Petrobras Announces $10 Billion Quarterly Loss
Brazilian state-owned oil firm Petrobras has announced an unexpected, severe loss of $10 billion for the fourth quarter, due largely to asset write-downs on its oil fields.
The writedown on the fields is not the first. Last year, the firm was forced to redefine its recoverable reserves, cutting their volume by 20 percent, as the drop in oil price makes some offshore finds uneconomic to develop.
Falling oil prices have forced many offshore operators and oil companies to book impairments on the value of their capital assets, including vessels and rigs, under accounting rules requiring them to count the decline in holdings’ market values as losses.
On average, analysts had expected Petrobras to post a profit in the range of $1 billion. Asset impairments came to $13 billion, dragging the bottom line well below expectations.

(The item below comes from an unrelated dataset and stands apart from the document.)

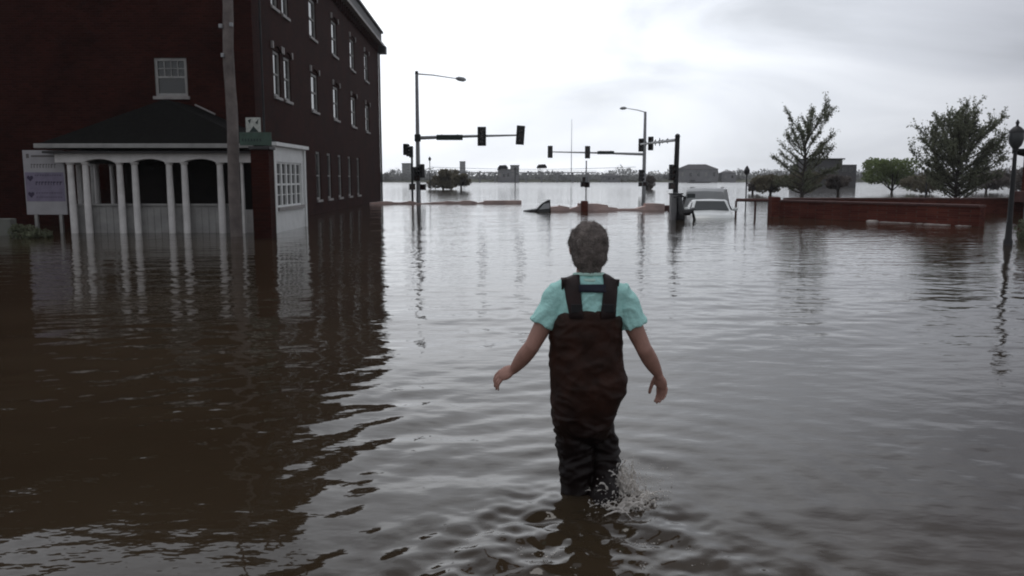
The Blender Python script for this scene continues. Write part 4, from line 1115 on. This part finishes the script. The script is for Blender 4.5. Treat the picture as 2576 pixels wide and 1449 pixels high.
# shirt
mb = MB()
mb.loft(rings_px([(688, 1458, 1504, .055, .0), (696, 1440, 1524, .072, .0), (706, 1412, 1552, .088, .0), (730, 1396, 1570, .105, .0), (780, 1398, 1566, .118, .0), (860, 1396, 1562, .122, .0), (960, 1400, 1560, .12, .0)]))
for sh, el, sgn in ((shL, elL, -1), (shR, elR, 1)):
    e_ = sh.lerp(el, .60)
    a0 = sh + Vector((-sgn*.03, 0, .004))
    mb.tube([a0, sh+Vector((sgn*.012, 0, -.004)), sh.lerp(el, .25)+Vector((sgn*.008, 0, .004)), sh.lerp(el, .45)+Vector((sgn*.008, 0, .002)), e_+Vector((sgn*.008, 0, 0))], [.055, .062, .062, .061, .064], 20)
shirt_me = remesh(mb, .0055, 6, lambda co, n_: n_*(.006*noise.noise(Vector((co.x*9, co.y*9, co.z*16)))+.008*max(0, 1-3*abs(noise.noise(Vector((co.x*13+co.z*9*(1 if co.x > 0 else -1), co.y*10, co.z*14-co.x*4)))))-.003))
bvh = BVHTree.FromPolygons([v.co for v in shirt_me.vertices], [tuple(p.vertices) for p in shirt_me.polygons])
as_obj('shirt', shirt_me, M['shirt'], per)
# collar
mb = MB()
for k, (y, r_, th_) in enumerate(((705, .074, .010), (690, .068, .010))):
    c = J(1481, y)
    pts = [c+Vector((math.cos(a_)*r_, math.sin(a_)*r_*.95-.004, -.008*math.sin(a_))) for a_ in np.linspace(0, 2*math.pi, 33)]
    mb.tube(pts, th_, 8)
as_obj('collar', remesh(mb, .004, 2), M['collar'], per)
# waders
mb = MB()
mb.loft(rings_px([(771, 1424, 1542, .120, 0), (777, 1410, 1553, .128, 0), (788, 1394, 1565, .134, 0), (806, 1384, 1568, .138, 0), (850, 1380, 1566, .142, 0), (905, 1382, 1566, .148, 0), (950, 1383, 1576, .156, 0), (985, 1386, 1573, .158, 0), (1015, 1384, 1558, .152, 0), (1040, 1387, 1547, .145, 0), (1062, 1393, 1541, .13, 0), (1085, 1405, 1536, .10, 0), (1105, 1425, 1520, .06, 0)]))
def leg(pts, rad, ell=1.1): mb.tube(pts, rad, 20, ell=ell); [mb.ball(p, r_*.98, 14) for p, r_ in zip(pts, rad)]
leg([J(1438, 1030), J(1443, 1085), J(1447, 1140, PY+.01), J(1452, 1190), J(1456, 1235), J(1456, 1235)+Vector((0, -.01, -.35))], [.088, .080, .081, .074, .075, .07])
leg([J(1505, 1030), J(1516, 1085, PY+.04), J(1521, 1140, PY+.06), J(1522, 1185, PY+.02), J(1522, 1215, PY-.07), J(1521, 1215, PY-.22)+Vector((0, 0, -.30))], [.075, .062, .064, .062, .058, .055])
def wfold(co, n_):
    z = co.z; k = 1.25 if z < .42 else .6; q = Vector((co.x*5, co.y*5, co.z*5)); w_ = noise.noise(q)*.5
    f = .012*k*noise.noise(Vector((co.x*7+3, co.y*7, co.z*8)))
    def ridge(a): return (1-abs(noise.noise(a))*2.6)
    f += .0085*k*max(0, ridge(Vector((co.x*5+co.z*7+w_, co.y*5, co.z*9-co.x*5))))
    f += .0060*k*max(0, ridge(Vector((co.x*12-co.z*7+9+w_*2, co.y*10, co.z*15+co.x*6))))
    if z < .36: f += .0055*max(0, ridge(Vector((co.x*8, co.y*8, co.z*15+w_*5))))
    if z > .42: f -= .010*math.exp(-((co.x-.0)/.03)**2)*(.5+.5*noise.noise(Vector((0, 0, z*8)))) if co.y < 0 else 0
    return n_*(f-.004)
wm = remesh(mb, .006, 6, wfold)
wd = as_obj('waders', wm, M['wader'], per)
# wet from the thigh down: darker and shinier below an uneven line
_m = M['wader']; _n = _m.node_tree; _b = _n.nodes['Principled BSDF']; _t = _n.nodes.new('ShaderNodeTexCoord'); _s = _n.nodes.new('ShaderNodeSeparateXYZ'); _n.links.new(_t.outputs['Object'], _s.inputs[0])
_no = N(_n, 'ShaderNodeTexNoise', Scale=7.0, Detail=4.0); _n.links.new(_t.outputs['Object'], _no.inputs['Vector'])
_wet = ramp(_n, fmath(_n, 'ADD', _s.outputs[2], fmath(_n, 'MULTIPLY', _no.outputs['Fac'], .22)), [(.38, (1, 1, 1)), (.66, (0, 0, 0))])
_mx = _n.nodes.new('ShaderNodeMix'); _mx.data_type = 'RGBA'; _mx.inputs[7].default_value = (.010, .006, .006, 1)
_src = _b.inputs['Base Color'].links[0].from_socket; _n.links.new(_wet, _mx.inputs[0]); _n.links.new(_src, _mx.inputs[6]); _n.links.new(_mx.outputs[2], _b.inputs['Base Color'])
_n.links.new(fmath(_n, 'SUBTRACT', .50, fmath(_n, 'MULTIPLY', _wet, .06)), _b.inputs['Roughness'])
wbvh = BVHTree.FromPolygons([v.co for v in wm.vertices], [tuple(p.vertices) for p in wm.polygons])
# straps hug the shirt: back, over the shoulder, down the front
def back_pt(x, y, off):
    p = J(x, y); best = None
    for bv in (bvh, wbvh):
        h = bv.ray_cast(Vector((p.x, -.6, p.z)), Vector((0, 1, 0)))
        if h[0] is not None and (best is None or h[0].y < best.y): best = h[0]
    if best is None: best = Vector((p.x, -.06, p.z))
    return best + Vector((0, -off, 0))
def strap(rows, name, m, over=True, off=.007, th_=.006):
    mb = MB(); nn = 7; R0 = []
    for (xa, xb, y) in rows:
        R0.append([back_pt(xa+(xb-xa)*i/(nn-1), y, off) for i in range(nn)])
    if over:
        last = R0[-1]; xs_ = [p.x for p in last]
        for yy in (-.055, -.03, 0.0, .03, .055):
            row = []
            for x in xs_:
                h = bvh.ray_cast(Vector((x, yy, 2)), Vector((0, 0, -1))); z = (h[0].z if h[0] else last[0].z)+off
                row.append(Vector((x*.99, yy, z)))
            R0.append(row)
        for z in (.98, .9, .8):
            row = []
            for x in xs_:
                h = bvh.ray_cast(Vector((x*.9, .6, z)), Vector((0, -1, 0))); row.append((h[0] if h[0] else Vector((x, .1, z)))+Vector((0, off, 0)))
            R0.append(row)
    bm = mb.bm; V_ = [[bm.verts.new(p) for p in r_] for r_ in R0]
    for A, B in zip(V_, V_[1:]):
        for k in range(nn-1): bm.faces.new((A[k], A[k+1], B[k+1], B[k]))
    o = mb.build(name, M[m], per, True)
    s = o.modifiers.new('s', 'SOLIDIFY'); s.thickness = th_; s.offset = 0
    return o
strap([(1428, 1461, 790), (1426, 1460, 770), (1422, 1458, 750), (1419, 1457, 728), (1416, 1456, 710), (1411, 1455, 699)], 'strap', 'strap')
strap([(1505, 1541, 790), (1506, 1543, 770), (1509, 1545, 750), (1511, 1547, 728), (1513, 1549, 710), (1514, 1553, 699)], 'strap', 'strap')
for xb in (1446, 1523):
    c_ = back_pt(xb, 766, .013); mb = MB(); mb.box((c_.x-.026, c_.y-.004, c_.z-.020), (c_.x+.026, c_.y+.003, c_.z+.020), .003); mb.build('buckle', M['black'], per)
strap([(1452, 1518, 727), (1452, 1518, 721), (1452, 1518, 715), (1452, 1518, 709)], 'cross_strap', 'strapb', over=False, off=.012)

# ------------------------------------------------------------------ SPLASH and foam
rng = np.random.default_rng(19)
splash_m = bpy.data.materials.new('splash_water'); splash_m.use_nodes = True
pb_ = splash_m.node_tree.nodes['Principled BSDF']; pb_.inputs['Base Color'].default_value = (.84, .80, .76, 1); pb_.inputs['Roughness'].default_value = .12
pb_.inputs['Transmission Weight'].default_value = .35; pb_.inputs['IOR'].default_value = 1.2
mb = MB()
def arc(c, d, h_, ln, r0, n=16):
    wob = rng.normal(0, .012, 3); pts = []; rr = []
    sgn = rng.choice([-1, 1]); fall = rng.uniform(.75, 1.0)
    for i in range(n):
        f = i/(n-1); p = c + d*ln*f + Vector((0, 0, h_*math.sin(math.pi*min(1, f*fall+.04))-.004))
        p += Vector(wob*math.sin(f*5)) + d.cross(Vector((0, 0, 1)))*(sgn*.02*f*f)
        pts.append(p); rr.append(r0*(1.0-.88*f)*rng.uniform(.75, 1.2))
    mb.tube(pts, rr, 7)
    q = pts[-1] + d*.010; mb.ball(q, rr[-1]*1.5, 6)
    for _ in range(2): mb.ball(pts[rng.integers(n//2, n)] + Vector(rng.normal(0, .008, 3)), rng.uniform(.0022, .0045), 6)
for x, y, h_, ln in ((1508, 1245, .08, .10), (1525, 1252, .12, .09), (1545, 1250, .15, .08), (1553, 1235, .15, .05), (1560, 1240, .16, .06), (1568, 1248, .11, .10), (1590, 1262, .05, .12), (1612, 1265, .05, .13), (1515, 1275, .05, .12),
                     (1540, 1285, .05, .13), (1575, 1290, .035, .12), (1500, 1262, .07, .06), (1530, 1262, .10, .08), (1620, 1272, .04, .10), (1572, 1236, .15, .06), (1585, 1250, .09, .10), (1600, 1280, .03, .12), (1560, 1270, .07, .10)):
    c = g(x, y) - PO; a_ = rng.uniform(-2.8, .2)
    for _ in range(11):
        arc(c+Vector((rng.normal(0, .020), rng.normal(0, .020), 0)), Vector((math.cos(a_), math.sin(a_)*.6, 0)), h_*rng.uniform(.15, 1.2), ln*rng.uniform(.35, 1.35), float(rng.choice([.0035, .005, .0075]))); a_ = rng.uniform(-3.0, .6)
for i in range(60):      # heaped froth at the foot of the splash
    x = rng.normal(1560, 42); y = 1262 + rng.normal(0, 14) + abs(x-1560)*.12; c = g(x, y) - PO
    r_ = rng.uniform(.010, .026); mb.ball(c+Vector((0, 0, .001)), (r_*rng.uniform(1.2, 2.8), r_, .0055), 8)
me = remesh(mb, .0028, 1, lambda co, n_: n_*(.004*noise.noise(co*55)+.0025*noise.noise(co*140)))
o = bpy.data.objects.new('splash', me); C.objects.link(o); o.location = PO; me.materials.clear(); me.materials.append(splash_m)
tag(o, 'white splash of water thrown up behind the wading legs', 'splash', kind='stuff')
mb = MB()
for i in range(620):
    x = rng.normal(1566, 44); y = rng.uniform(1180, 1290); hgt = abs(rng.normal(0, .055)) if x > 1490 else .01
    p = g(min(max(x, 1470), 1690), max(y, 1225)) + Vector((0, 0, hgt)); r_ = rng.uniform(.0010, .0032); mb.ball(p, (r_, r_, r_*1.3), 6)
tag(mb.build('spray_drops', splash_m, None, True), 'small drops of spray around the splash behind the legs', 'spray', kind='stuff')
mb = MB()
clus = [(rng.uniform(1190, 1780), rng.uniform(1235, 1449)) for _ in range(46)]
for i in range(300):
    cx_, cy_ = clus[rng.integers(len(clus))]; y = cy_+rng.normal(0, 5); x = cx_+rng.normal(0, 16)
    if abs(x-1490) < 30 and y > 1255: continue
    p = g(x, max(y, 1225)) + Vector((0, 0, .006)); r_ = rng.uniform(.0008, .0022)
    mb.ball(p, (r_*rng.uniform(1, 3.2), r_*rng.uniform(.8, 1.6), r_*.8), 6)
tag(mb.build('bubbles', splash_m, None, True), 'scattered bubbles and froth on the churned water nearest the viewer', 'bubbles', kind='stuff')

# ------------------------------------------------------------------ HAZE
mb = MB(); mb.box((-620, -75, -2.2), (620, 920, 32)); hz = mb.build('haze', None); hz['kind'] = 'stuff'; hz['label'] = 'pale river haze'
m = bpy.data.materials.new('haze'); m.use_nodes = True; n = m.node_tree; n.nodes.clear()
v = n.nodes.new('ShaderNodeVolumePrincipled'); v.inputs['Color'].default_value = (.9, .92, .96, 1); v.inputs['Density'].default_value = .00032; v.inputs['Anisotropy'].default_value = .4
oo = n.nodes.new('ShaderNodeOutputMaterial'); n.links.new(v.outputs[0], oo.inputs['Volume']); hz.data.materials.append(m)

The quarterly loss is Petrobras' largest ever, equal to more than a third of its market capitalization, and is enough to create a loss for 2015 overall. For a second year in a row, Chief Executive Officer Almir Bendine said, Petrobras will not pay dividends to either its government or non-government investors and it plans to make no bonus payments to employees.
Sources close to management have leaked news of 12,000 voluntary layoffs planned as part of the firm's upcoming revision of its five year strategic plan, and it intends asset sales to raise additional funds, including the disposal of two subsidiaries and the sale of offshore leases.
In addition to low oil prices, two additional factors hamper Petrobras' outlook: it is the world's most indebted oil company, and it is hampered by a long-running "pay-to-play" corruption scandal involving the exchange of bribes for overpriced contract terms - a controversy that has affected the firm's reputation and brought turmoil to the highest levels of Brazil's government.
Petrobras is Brazil's largest company and largest investor, and its cutbacks are deepening the nation's recession, already the worst in decades.